Exercise: Can you write out every line from the start of the records below through the line containing "dk, root, .04)", leaving out any pictures?

=== Record set ===

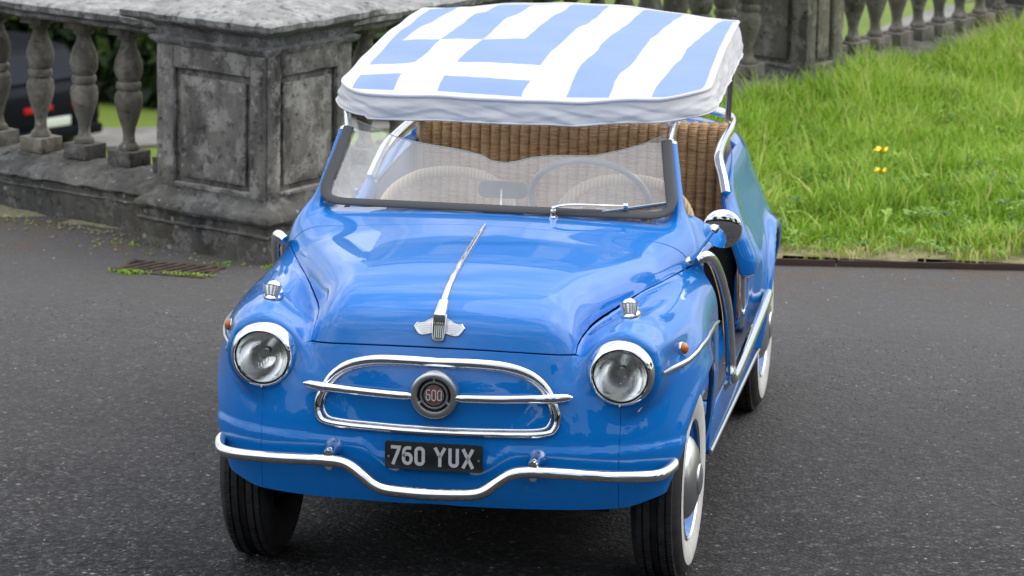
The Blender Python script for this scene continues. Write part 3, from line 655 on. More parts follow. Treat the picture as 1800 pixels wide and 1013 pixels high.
# parked hatchback on the lower drive, seen between the balusters
root = empty('parked_car', (-11.95, 37.5, -6.18), R(56)); tag(root, 'dark car with a red tail lamp and pale number plate, parked beyond the left balusters', 'car')
dk = mat('car_paint_dark', (.006, .007, .011), .6, 0, Specular_IOR_Level=.1); gla = mat('car_glass', (.008, .012, .020), .4, 0, Specular_IOR_Level=.08)
pr = [(-.0, .35), (-.06, .55), (-.03, .95), (.14, 1.02), (.50, 1.42), (1.2, 1.50), (2.2, 1.45), (2.9, 1.02), (3.9, .88), (4.05, .55), (4.0, .3), (.1, .28)]
def cx_(u, v, h): return (h*(1-.12*max(0, v-.95)/.5), u, v)
V, F = prismVF(pr, -.78, .78, cx_); mesh('car_body', V, F, dk, root, bevel=.05, autosmooth=45)
V, F = prismVF([(.16, 1.06), (.47, 1.38), (.50, 1.36), (.20, 1.04)], -.68, .68, lambda u, v, h: (h*(1-.1*(v-1)), u-.025, v)); mesh('rear_window', V, F, gla, root, bevel=.01)
for s in (-1, 1):
    box('tail_lamp', (s*.40-.09, s*.40+.09, -.075, .02, .70, .78), mat('lamp_red', (.50, .004, .008), .3, 0), root, .02)
    for yy_ in (.75, 3.2): lathe('wheel', [(.001, -.1), (.2, -.1), (.31, -.08), (.32, 0), (.31, .08), (.2, .1), (.001, .1)], M_['tyre'], root, 20, (s*.72, yy_, .32), 'x')
box('brake_light', (-.22, -.02, -.072, .02, .72, .785), mat('lamp_red_dark', (.55, .004, .01), .3), root, .01)
box('number_plate', (-.26, .26, -.09, -.062, .50, .62), mat('plate_white', (.78, .80, .78), .4), root, .008)
box('rear_bumper', (-.77, .77, -.13, .0, .34, .48), dk, root, .04)

# ================================================================== THE CAR (front axle at y=0, nose towards -y, ground z=0)
car = empty('vintage_car'); tag(car, 'bright blue open beach car with striped canopy and wicker seats', 'car')
Tprof = pchip([-.62, -.50, -.475, -.457, -.435, -.405, -.344, -.28, -.20, -.08, .12, .27, .45, .60, .9], [.30, .63, .70, .752, .794, .826, .855, .871, .884, .898, .914, .925, .935, .943, .95], 9)
Yf = pchip([.1, .26, .34, .45, .60, .70, .76, .84, .95], [-.42, -.462, -.482, -.492, -.487, -.470, -.452, -.425, -.36])
XSp = pchip([-.8, -.38, -.33, -.2, -.05, .15, .35, .47, .7], [.366, .368, .371, .387, .435, .513, .590, .635, .70])
ZSp = pchip([-.8, -.38, -.2, -.05, .15, .35, .6], [.715, .717, .740, .757, .780, .800, .83])
Bz = pchip([.1, .24, .32, .42, .52, .62, .70, .78, .86, .95, 1.1], [.62, .640, .660, .682, .690, .690, .685, .675, .655, .62, .56])
Az = pchip([.1, .26, .34, .45, .58, .72, 1.0], [.47, .514, .530, .537, .523, .492, .44])
FT = pchip([-.9, -.45, -.38, -.29, -.1, .1, .35, .6], [.752, .764, .772, .780, .788, .797, .815, .835])
XC = pchip([-.9, -.38, -.1, .35, .7], [.51, .52, .55, .60, .62])
HLX, HLZ = .4955, .673
def arch_flare(y, z, yc=0., zc=.285, Ra=.335): r = np.sqrt((y-yc)**2+(z-zc)**2); return .012*np.exp(-((r-Ra)/.026)**2)
PIL0, PIL1 = np.array([.486, .664, 1.146]), np.array([.560, .410, .810])
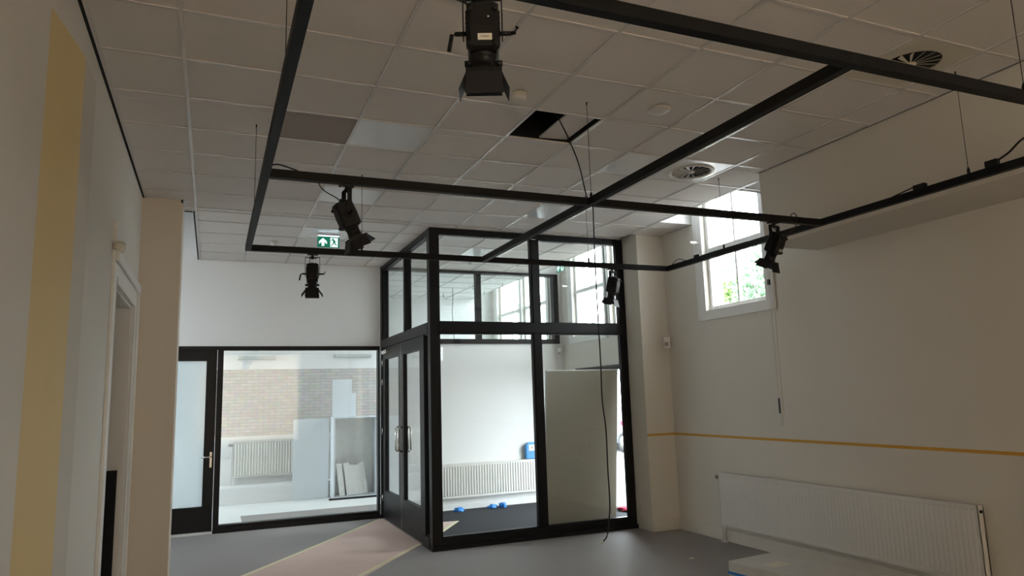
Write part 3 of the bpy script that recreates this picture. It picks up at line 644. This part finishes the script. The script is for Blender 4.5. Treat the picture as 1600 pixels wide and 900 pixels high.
# ------------------------------------------------------------------ tape, sensors, blind cord
tp = MB().box(XR-.0025, XR-.0005, YN, 7.978, 1.200, 1.228); tp.box(5.25, XR, 7.9775, 7.9795, 1.200, 1.228)
tag(obj('masking_tape', tp, 'tape'), 'orange tape line running along the right wall and round the pier', 'tape')
def sensor(x, y, z, ang, label):
    M = T(x, y, z) @ R(ang, 'Z') @ Matrix.Scale(1.35, 4); t = thing('motion_sensor', (x, y, z), label, 'motion sensor', 'white motion sensors in corners')
    obj('casing', MB(M).prism([(-.03, 0), (-.034, -.03), (-.02, -.048), (.02, -.048), (.034, -.03), (.03, 0)], 0, .11), 'white_paint', t, .004)
    obj('lens', MB(M).box(-.018, .018, -.052, -.047, .02, .06), 'tile_grey', t, .003)
    obj('bracket', MB(M).box(-.012, .012, -.005, .035, .02, .09), 'plastic_white', t)
sensor(5.60, 7.915, 2.34, math.radians(-40), 'white motion sensor on the pier right of the porch')
sensor(5.60, 11.085, 2.43, math.radians(-40), 'white motion sensor in the back corner inside the porch')
t = thing('blind_cord', (XR-.03, 5.97, 1.36), 'thin pale looped blind cord hanging beside the tall window', 'cord')
for dy in (-.03, .03): obj('cord', MB().tube([(XR-.033, 5.97+dy, 3.95), (XR-.033, 5.97+dy*.9, 1.5), (XR-.033, 5.97, 1.37)], .0035, 6), 'plastic_cream', t)
obj('cord_clip', MB().box(XR-.045, XR, 5.985, 6.01, 2.90, 2.96), 'slot', t)
obj('tensioner', MB().box(XR-.040, XR-.026, 5.99, 6.004, 1.50, 1.66), 'slot', t)

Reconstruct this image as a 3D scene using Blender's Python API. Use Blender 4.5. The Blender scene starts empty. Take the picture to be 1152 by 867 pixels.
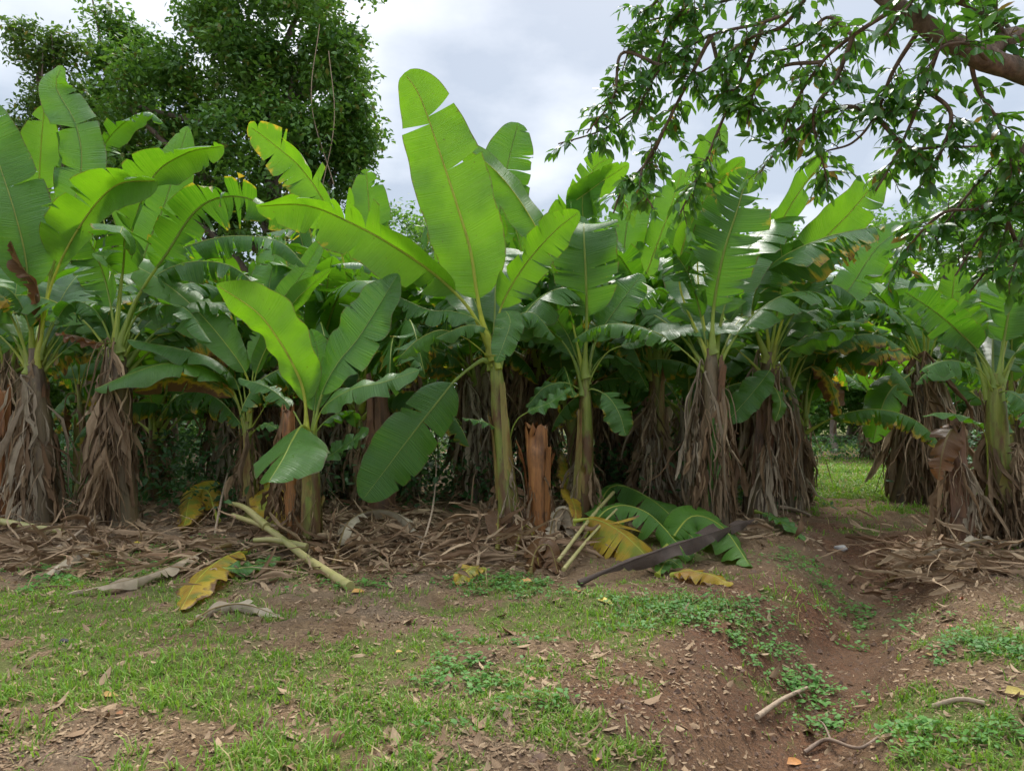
import bpy, math, random
import numpy as np
from mathutils import Vector

S = bpy.context.scene
COL = S.collection
R = math.radians
rs = np.random.RandomState
F, CX, CY, HZ, CAMH = 832.0, 576.0, 433.5, 450.0, 1.55
PITCH = math.atan((HZ - CY) / F)

# ------------------------------------------------------------------ noise + ground height
def vnoise(x, y, seed=0):
    x = np.asarray(x, float); y = np.asarray(y, float)
    xi = np.floor(x).astype(np.int64); yi = np.floor(y).astype(np.int64)
    fx = x - xi; fy = y - yi
    fx = fx * fx * (3 - 2 * fx); fy = fy * fy * (3 - 2 * fy)
    def h(a, b):
        n = (a * 374761393 + b * 668265263 + seed * 974711) & 0x7fffffff
        n = ((n ^ (n >> 13)) * 1274126177) & 0x7fffffff
        n = n ^ (n >> 16)
        return (n & 0xffff) / 65535.0
    return (h(xi, yi) * (1 - fx) + h(xi + 1, yi) * fx) * (1 - fy) + (h(xi, yi + 1) * (1 - fx) + h(xi + 1, yi + 1) * fx) * fy

def fbm(x, y, seed=0, octv=4, gain=.5):
    a, s, t = 1.0, 0.0, 0.0
    for i in range(octv):
        s = s + a * vnoise(np.asarray(x) * 2 ** i + 17.3 * i, np.asarray(y) * 2 ** i - 9.1 * i, seed + i); t += a; a *= gain
    return s / t

def sstep(a, b, x):
    t = np.clip((np.asarray(x, float) - a) / (b - a), 0, 1)
    return t * t * (3 - 2 * t)

DITCH = [(1.02, 2.2), (1.09, 3.1), (1.39, 3.7), (2.03, 4.78), (3.17, 6.45), (3.75, 7.9), (4.3, 9.6)]
def ditch_d(x, y):
    best = np.full(np.shape(x), 99.0)
    for (ax, ay), (bx, by) in zip(DITCH[:-1], DITCH[1:]):
        dx, dy = bx - ax, by - ay
        t = np.clip(((x - ax) * dx + (y - ay) * dy) / (dx * dx + dy * dy), 0, 1)
        best = np.minimum(best, np.hypot(x - ax - t * dx, y - ay - t * dy))
    return best

def gz(x, y):
    x = np.asarray(x, float); y = np.asarray(y, float)
    d = ditch_d(x, y) + .18 * (fbm(x * 1.7, y * 1.7, 5) - .5)
    fade = 1 - sstep(7.2, 9.4, y)
    z = -.33 * np.exp(-(np.maximum(d - .03, 0) / .38) ** 2) * fade + .07 * np.exp(-((d - .85) / .4) ** 2) * fade
    z = z + .10 * sstep(6.9, 8.3, y) * (1 - sstep(2.6, 3.6, x - .15 * (y - 7)))
    z = z + .10 * (fbm(x * .5, y * .5, 1) - .5) + .09 * (fbm(x * 2.2, y * 2.2, 2) - .5) + .03 * (fbm(x * 9, y * 9, 3, 3) - .5)
    return z

def ray(px, py):
    dx, dz = (px - CX) / F, (CY - py) / F
    c, s = math.cos(PITCH), math.sin(PITCH)
    return np.array([dx, c - dz * s, s + dz * c])
def P(px, py, Y):
    d = ray(px, py); t = Y / d[1]
    return np.array([d[0] * t, Y, CAMH + d[2] * t])
def G(px, py, h=0.0):
    d = ray(px, py); t = np.linspace(1.5, 80, 6000)
    z = CAMH + d[2] * t - gz(d[0] * t, d[1] * t)
    k = int(np.argmax(z < 0)); k = k if k else 5999
    return np.array([d[0] * t[k], d[1] * t[k], CAMH + d[2] * t[k] + h])

# ------------------------------------------------------------------ materials
def mat(name):
    m = bpy.data.materials.new(name); m.use_nodes = True
    nt = m.node_tree; nt.nodes.clear()
    return m, nt
class NT:
    def __init__(s, nt): s.nt = nt
    def n(s, typ, **kw):
        o = s.nt.nodes.new(typ)
        for k, v in kw.items():
            if k.startswith('i_'):
                key = k[2:]; key = int(key) if key.isdigit() else key.replace('_', ' ')
                if hasattr(v, 'is_output'): s.nt.links.new(v, o.inputs[key])
                else: o.inputs[key].default_value = v
            else: setattr(o, k, v)
        return o
    def mix(s, f, a, b, mode='MIX'):
        o = s.nt.nodes.new('ShaderNodeMix'); o.data_type = 'RGBA'; o.blend_type = mode
        for key, v in ((0, f), (6, a), (7, b)):
            if hasattr(v, 'is_output'): s.nt.links.new(v, o.inputs[key])
            else: o.inputs[key].default_value = v if key == 0 else (*v, 1)
        return o.outputs[2]
    def math(s, op, a, b=0.0, clamp=False):
        o = s.nt.nodes.new('ShaderNodeMath'); o.operation = op; o.use_clamp = clamp
        for key, v in ((0, a), (1, b)):
            if hasattr(v, 'is_output'): s.nt.links.new(v, o.inputs[key])
            else: o.inputs[key].default_value = v
        return o.outputs[0]
    def noise(s, vec, scale, detail=4, rough=.55):
        o = s.n('ShaderNodeTexNoise', i_Scale=scale, i_Detail=detail, i_Roughness=rough)
        if vec is not None: s.nt.links.new(vec, o.inputs['Vector'])
        return o.outputs['Fac']
    def mapr(s, v, a, b, c=0.0, d=1.0):
        o = s.n('ShaderNodeMapRange', i_1=a, i_2=b, i_3=c, i_4=d); s.nt.links.new(v, o.inputs[0]); return o.outputs[0]
    def scalev(s, vec, sc):
        o = s.n('ShaderNodeMapping'); o.inputs['Scale'].default_value = sc; s.nt.links.new(vec, o.inputs[0]); return o.outputs[0]
    def out(s, sh): s.nt.links.new(sh, s.n('ShaderNodeOutputMaterial').inputs[0])
    def bump(s, h, strength=.4, dist=.01):
        o = s.n('ShaderNodeBump', i_Strength=strength, i_Distance=dist); s.nt.links.new(h, o.inputs['Height']); return o.outputs[0]

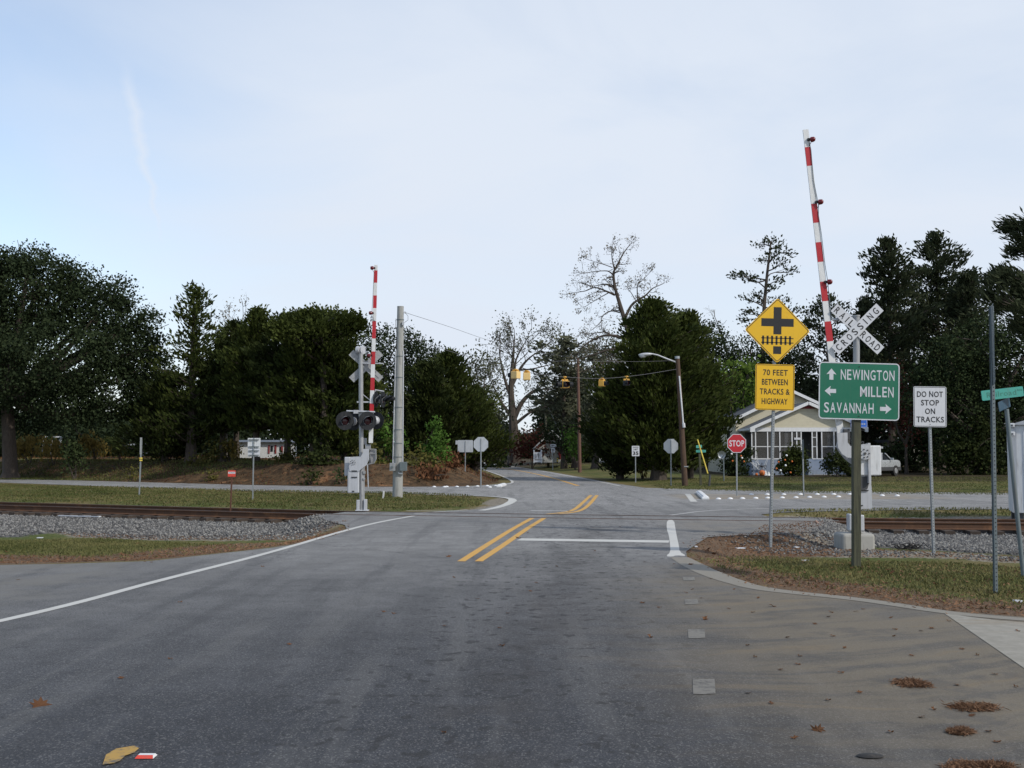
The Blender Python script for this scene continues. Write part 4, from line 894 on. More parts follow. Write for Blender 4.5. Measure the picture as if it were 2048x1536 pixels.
broad_tree('broadleaf_tree', 335, 80, [(330,745,34,34),(350,790,40,40),(300,780,40,40),(375,820,40,36)], 'oak', 'dark leafy tree between the live oak and the open layered cedar', dens=5, per=28, leaf=.16, spread=.36)
broad_tree('dark_tree', 1840, 92, [(1835,610,34,50),(1760,640,36,44),(1925,600,34,50),(1830,700,60,50),(1960,660,40,50),(1740,720,44,50),(1700,770,40,46)], 'pine', 'dark tree filling the gaps between the tall evergreens', dens=4.5, per=28, leaf=.16, spread=.42)
# a dark band of woodland closing the view
m_ = []
def wood_mass(px0, px1, Y, py0, n, nm='woodland', mt_='oak', leaf=.42):
    X0, X1 = at(px0, 900, Y).x, at(px1, 900, Y).x; top = at(1024, py0, Y).z
    cx_ = rng.uniform(X0, X1, n); hh = top * (0.62 + .38 * vnoise(cx_, cx_ * 0, 5.0, 3)); C = np.stack([cx_, Y + rng.normal(size=n) * 3.5, rng.random(n) ** .8 * hh], 1)
    C, sz, tn = clumps(C, 12, .6, leaf); C[:, 2] = np.maximum(C[:, 2], .1); o = leaf_obj(nm, C, sz, mt_, None, None, tint=tn * .6); o['kind'] = 'stuff'; return o
wood_mass(-500, 1010, 125, 800, 4600)
wood_mass(-500, 500, 103, 812, 4200, leaf=.34)
wood_mass(1080, 1500, 140, 790, 2600)
wood_mass(1480, 2600, 108, 700, 3600)
wood_mass(940, 1110, 215, 865, 1500, leaf=.6)
# ================================================================== things
def pxbox(mb, x0, y0, x1, y1, Ya, Yb):
    """box whose front face covers a surveyed rectangle at depth Ya, reaching back to Yb"""
    a, b = at(x0, y1, Ya), at(x1, y0, Ya); return mb.box((a.x, Ya, a.z), (b.x, Yb, b.z))
def pxprism(mb, pts, Ya, t):
    P = [at(x, y, Ya) for x, y in pts]; n = len(P)
    vs = [(p.x, Ya, p.z) for p in P] + [(p.x, Ya + t, p.z) for p in P]
    area = sum(P[i].x * P[(i+1)%n].z - P[(i+1)%n].x * P[i].z for i in range(n)); fr = list(range(n))
    if area < 0: fr = fr[::-1]
    mb.add(vs, [tuple(fr), tuple(n + i for i in reversed(fr))] + [(i, (i+1)%n, n+(i+1)%n, n+i) for i in range(n)]); return mb
def uchannel(mb, p, q, w=.055, d=.03):
    """perforated U-channel sign post: web with flanges and a row of punched holes shown as dark pits"""
    p, q = Vector(p), Vector(q); mb.cur = 0; L = (q - p).length; u = (q - p).normalized(); sx = Vector((1, 0, 0))
    mb.bar(p, q, w * .5, .004, up=(0, 1, 0))
    for s_ in (-1, 1):
        mb.bar(p + sx * s_ * w * .28 + Vector((0, d * .45, 0)), q + sx * s_ * w * .28 + Vector((0, d * .45, 0)), .004, d, up=(0, 1, 0)); mb.bar(p + sx * s_ * w * .39 + Vector((0, d, 0)), q + sx * s_ * w * .39 + Vector((0, d, 0)), w * .22, .004, up=(0, 1, 0))
    mb.cur = 1; k = int(L / .05)
    for i in range(1, k): c = p + u * i * L / k; mb.disc(c + Vector((0, -.003, 0)), (0, -1, 0), .008, .002, 6)
    mb.cur = 0; return mb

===

Task output:
The Blender Python script for this scene continues. Write part 3, from line 655 on. More parts follow. Treat the picture as 1800 pixels wide and 1013 pixels high.
# parked hatchback on the lower drive, seen between the balusters
root = empty('parked_car', (-11.95, 37.5, -6.18), R(56)); tag(root, 'dark car with a red tail lamp and pale number plate, parked beyond the left balusters', 'car')
dk = mat('car_paint_dark', (.006, .007, .011), .6, 0, Specular_IOR_Level=.1); gla = mat('car_glass', (.008, .012, .020), .4, 0, Specular_IOR_Level=.08)
pr = [(-.0, .35), (-.06, .55), (-.03, .95), (.14, 1.02), (.50, 1.42), (1.2, 1.50), (2.2, 1.45), (2.9, 1.02), (3.9, .88), (4.05, .55), (4.0, .3), (.1, .28)]
def cx_(u, v, h): return (h*(1-.12*max(0, v-.95)/.5), u, v)
V, F = prismVF(pr, -.78, .78, cx_); mesh('car_body', V, F, dk, root, bevel=.05, autosmooth=45)
V, F = prismVF([(.16, 1.06), (.47, 1.38), (.50, 1.36), (.20, 1.04)], -.68, .68, lambda u, v, h: (h*(1-.1*(v-1)), u-.025, v)); mesh('rear_window', V, F, gla, root, bevel=.01)
for s in (-1, 1):
    box('tail_lamp', (s*.40-.09, s*.40+.09, -.075, .02, .70, .78), mat('lamp_red', (.50, .004, .008), .3, 0), root, .02)
    for yy_ in (.75, 3.2): lathe('wheel', [(.001, -.1), (.2, -.1), (.31, -.08), (.32, 0), (.31, .08), (.2, .1), (.001, .1)], M_['tyre'], root, 20, (s*.72, yy_, .32), 'x')
box('brake_light', (-.22, -.02, -.072, .02, .72, .785), mat('lamp_red_dark', (.55, .004, .01), .3), root, .01)
box('number_plate', (-.26, .26, -.09, -.062, .50, .62), mat('plate_white', (.78, .80, .78), .4), root, .008)
box('rear_bumper', (-.77, .77, -.13, .0, .34, .48), dk, root, .04)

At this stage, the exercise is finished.